Sarebbero le stesse persone e avrebbero anche lasciato una firma gli autori dei raid avvenuti in una Torre del Maschio Angoino, dove ieri si sono registrati due incendi, e nel Palazzo Reale, dove è stato messo a soqquadro un ufficio.
Due scritte – “Lupin Angioino” e “Maschio Angioino” – su un foglio di carta sono state trovate dalla Digos e dalla Polizia Scientifica nell’ufficio di Palazzo Reale preso di mira, nel corso delle indagini coordinate dall’ufficio inquirente partenopeo retto dalla facente funzioni di procuratore Rosa Volpe.
La “firma” degli autori degli incendi e degli atti vandalici a Palazzo Reale è stata trovata in un ufficio dello storico Palazzo che si affaccia su piazza del Plebiscito, messo a soqquadro da ignoti: la scritta “Lupin Angioino” è stata apposta con uno smalto per unghie di colore rosso trovato in un cassetto. La scritta “Maschio Angioino” invece è stata realizzata con un evidenziatore giallo.
I due incendi che hanno rigurdato il castello simbolo di Napoli sono stati appiccati all’interno di un deposito della Torre dell’Oro e l’altro all’esterno del monumento, in un cassonetto di rifiuti. Eventi che al momento sembrerebbero legati agli atti vandalici scoperti in un ufficio del Palazzo Reale.
Sulla base dei riscontri finora emersi, però, sembrerebbe indebolirsi il movente anarchico – ventilato ieri – a vantaggio del gesto teppistico.
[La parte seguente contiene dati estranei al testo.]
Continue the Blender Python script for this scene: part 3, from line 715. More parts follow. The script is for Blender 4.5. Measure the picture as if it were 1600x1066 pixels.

Non si esclude che alla base delle azioni possano esserci beghe locali, forse la reazione di qualcuno che è stato licenziato o che non è stato assunto.
Al vaglio anche l’ipotesi ritorsione da parte di qualcuno al quale potrebbe essere stato negato un permesso o un’autorizzazione, visto che l’ufficio di Palazzo Reale vandalizzato è adiacente a quelli della Sovrintendenza. Nell’ufficio di Palazzo Reale sono stati scaraventati a terra un computer e alcuni faldoni.
L’incendio nella Torre dell’Oro del Maschio Angioino ha invece riguardato vecchie ordinanze comunali destinate al macero. Va sottolineato che gli autori dei gesti sarebbero entrati nella Torre dell’Oro attraverso un portone lasciato aperto. Praticamente inesistente la videosorveglianza: la Digos sta passando al setaccio il pochissimo materiale acquisito, registrato con dei vecchi sistemi di monitoraggio analogici.